Start Source data

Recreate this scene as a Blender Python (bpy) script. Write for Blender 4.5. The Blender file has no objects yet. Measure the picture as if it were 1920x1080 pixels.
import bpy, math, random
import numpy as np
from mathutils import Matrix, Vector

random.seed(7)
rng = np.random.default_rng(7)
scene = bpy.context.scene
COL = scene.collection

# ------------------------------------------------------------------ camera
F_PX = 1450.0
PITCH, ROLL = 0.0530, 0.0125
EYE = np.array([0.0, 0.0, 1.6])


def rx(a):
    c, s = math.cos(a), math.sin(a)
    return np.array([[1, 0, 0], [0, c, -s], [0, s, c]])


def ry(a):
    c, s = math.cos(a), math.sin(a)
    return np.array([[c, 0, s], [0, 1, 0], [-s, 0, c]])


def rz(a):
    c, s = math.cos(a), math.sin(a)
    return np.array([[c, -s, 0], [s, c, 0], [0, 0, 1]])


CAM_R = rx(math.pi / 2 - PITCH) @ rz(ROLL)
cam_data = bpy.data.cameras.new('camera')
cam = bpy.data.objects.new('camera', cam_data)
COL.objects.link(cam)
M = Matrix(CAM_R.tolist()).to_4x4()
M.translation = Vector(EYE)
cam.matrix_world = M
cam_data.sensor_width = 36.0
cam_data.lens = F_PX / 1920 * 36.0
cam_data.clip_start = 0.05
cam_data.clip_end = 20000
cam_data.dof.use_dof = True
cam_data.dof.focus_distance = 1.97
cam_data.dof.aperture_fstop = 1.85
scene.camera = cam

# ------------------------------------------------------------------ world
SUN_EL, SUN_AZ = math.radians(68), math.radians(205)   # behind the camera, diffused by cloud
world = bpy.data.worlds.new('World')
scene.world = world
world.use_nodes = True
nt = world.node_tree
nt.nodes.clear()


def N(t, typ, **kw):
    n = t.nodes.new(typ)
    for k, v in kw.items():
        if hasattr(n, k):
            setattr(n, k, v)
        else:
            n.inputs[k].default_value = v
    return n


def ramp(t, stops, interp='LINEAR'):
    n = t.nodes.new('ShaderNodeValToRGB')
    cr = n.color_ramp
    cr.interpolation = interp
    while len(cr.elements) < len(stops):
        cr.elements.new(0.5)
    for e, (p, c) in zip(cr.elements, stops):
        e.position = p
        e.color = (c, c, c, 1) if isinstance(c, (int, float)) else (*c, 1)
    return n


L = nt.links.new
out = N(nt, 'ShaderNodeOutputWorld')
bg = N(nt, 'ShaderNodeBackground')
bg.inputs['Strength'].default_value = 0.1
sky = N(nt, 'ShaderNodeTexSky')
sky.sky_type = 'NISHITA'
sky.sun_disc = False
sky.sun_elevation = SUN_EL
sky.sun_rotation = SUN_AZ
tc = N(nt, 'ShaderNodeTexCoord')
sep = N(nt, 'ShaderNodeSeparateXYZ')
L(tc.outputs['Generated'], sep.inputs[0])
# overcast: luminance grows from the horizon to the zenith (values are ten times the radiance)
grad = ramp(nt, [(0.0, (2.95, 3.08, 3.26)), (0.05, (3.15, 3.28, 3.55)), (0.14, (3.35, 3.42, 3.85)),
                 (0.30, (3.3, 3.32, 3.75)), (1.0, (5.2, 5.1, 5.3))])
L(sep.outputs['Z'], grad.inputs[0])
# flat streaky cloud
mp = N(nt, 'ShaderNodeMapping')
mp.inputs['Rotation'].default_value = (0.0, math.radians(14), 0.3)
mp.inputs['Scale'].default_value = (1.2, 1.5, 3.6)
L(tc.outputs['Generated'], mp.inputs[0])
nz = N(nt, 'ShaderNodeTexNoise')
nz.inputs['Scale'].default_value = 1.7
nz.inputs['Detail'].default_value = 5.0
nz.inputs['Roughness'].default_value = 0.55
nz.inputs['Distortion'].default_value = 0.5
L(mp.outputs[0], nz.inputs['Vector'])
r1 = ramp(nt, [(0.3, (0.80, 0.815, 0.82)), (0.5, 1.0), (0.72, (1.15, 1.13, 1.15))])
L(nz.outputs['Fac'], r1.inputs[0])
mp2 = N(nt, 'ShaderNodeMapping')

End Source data

**Written instruction**: Return the listing above in its exact form.

**In response**:
Recreate this scene as a Blender Python (bpy) script. Write for Blender 4.5. The Blender file has no objects yet. Measure the picture as if it were 1920x1080 pixels.
import bpy, math, random
import numpy as np
from mathutils import Matrix, Vector

random.seed(7)
rng = np.random.default_rng(7)
scene = bpy.context.scene
COL = scene.collection

# ------------------------------------------------------------------ camera
F_PX = 1450.0
PITCH, ROLL = 0.0530, 0.0125
EYE = np.array([0.0, 0.0, 1.6])


def rx(a):
    c, s = math.cos(a), math.sin(a)
    return np.array([[1, 0, 0], [0, c, -s], [0, s, c]])


def ry(a):
    c, s = math.cos(a), math.sin(a)
    return np.array([[c, 0, s], [0, 1, 0], [-s, 0, c]])


def rz(a):
    c, s = math.cos(a), math.sin(a)
    return np.array([[c, -s, 0], [s, c, 0], [0, 0, 1]])


CAM_R = rx(math.pi / 2 - PITCH) @ rz(ROLL)
cam_data = bpy.data.cameras.new('camera')
cam = bpy.data.objects.new('camera', cam_data)
COL.objects.link(cam)
M = Matrix(CAM_R.tolist()).to_4x4()
M.translation = Vector(EYE)
cam.matrix_world = M
cam_data.sensor_width = 36.0
cam_data.lens = F_PX / 1920 * 36.0
cam_data.clip_start = 0.05
cam_data.clip_end = 20000
cam_data.dof.use_dof = True
cam_data.dof.focus_distance = 1.97
cam_data.dof.aperture_fstop = 1.85
scene.camera = cam

# ------------------------------------------------------------------ world
SUN_EL, SUN_AZ = math.radians(68), math.radians(205)   # behind the camera, diffused by cloud
world = bpy.data.worlds.new('World')
scene.world = world
world.use_nodes = True
nt = world.node_tree
nt.nodes.clear()


def N(t, typ, **kw):
    n = t.nodes.new(typ)
    for k, v in kw.items():
        if hasattr(n, k):
            setattr(n, k, v)
        else:
            n.inputs[k].default_value = v
    return n


def ramp(t, stops, interp='LINEAR'):
    n = t.nodes.new('ShaderNodeValToRGB')
    cr = n.color_ramp
    cr.interpolation = interp
    while len(cr.elements) < len(stops):
        cr.elements.new(0.5)
    for e, (p, c) in zip(cr.elements, stops):
        e.position = p
        e.color = (c, c, c, 1) if isinstance(c, (int, float)) else (*c, 1)
    return n


L = nt.links.new
out = N(nt, 'ShaderNodeOutputWorld')
bg = N(nt, 'ShaderNodeBackground')
bg.inputs['Strength'].default_value = 0.1
sky = N(nt, 'ShaderNodeTexSky')
sky.sky_type = 'NISHITA'
sky.sun_disc = False
sky.sun_elevation = SUN_EL
sky.sun_rotation = SUN_AZ
tc = N(nt, 'ShaderNodeTexCoord')
sep = N(nt, 'ShaderNodeSeparateXYZ')
L(tc.outputs['Generated'], sep.inputs[0])
# overcast: luminance grows from the horizon to the zenith (values are ten times the radiance)
grad = ramp(nt, [(0.0, (2.95, 3.08, 3.26)), (0.05, (3.15, 3.28, 3.55)), (0.14, (3.35, 3.42, 3.85)),
                 (0.30, (3.3, 3.32, 3.75)), (1.0, (5.2, 5.1, 5.3))])
L(sep.outputs['Z'], grad.inputs[0])
# flat streaky cloud
mp = N(nt, 'ShaderNodeMapping')
mp.inputs['Rotation'].default_value = (0.0, math.radians(14), 0.3)
mp.inputs['Scale'].default_value = (1.2, 1.5, 3.6)
L(tc.outputs['Generated'], mp.inputs[0])
nz = N(nt, 'ShaderNodeTexNoise')
nz.inputs['Scale'].default_value = 1.7
nz.inputs['Detail'].default_value = 5.0
nz.inputs['Roughness'].default_value = 0.55
nz.inputs['Distortion'].default_value = 0.5
L(mp.outputs[0], nz.inputs['Vector'])
r1 = ramp(nt, [(0.3, (0.80, 0.815, 0.82)), (0.5, 1.0), (0.72, (1.15, 1.13, 1.15))])
L(nz.outputs['Fac'], r1.inputs[0])
mp2 = N(nt, 'ShaderNodeMapping')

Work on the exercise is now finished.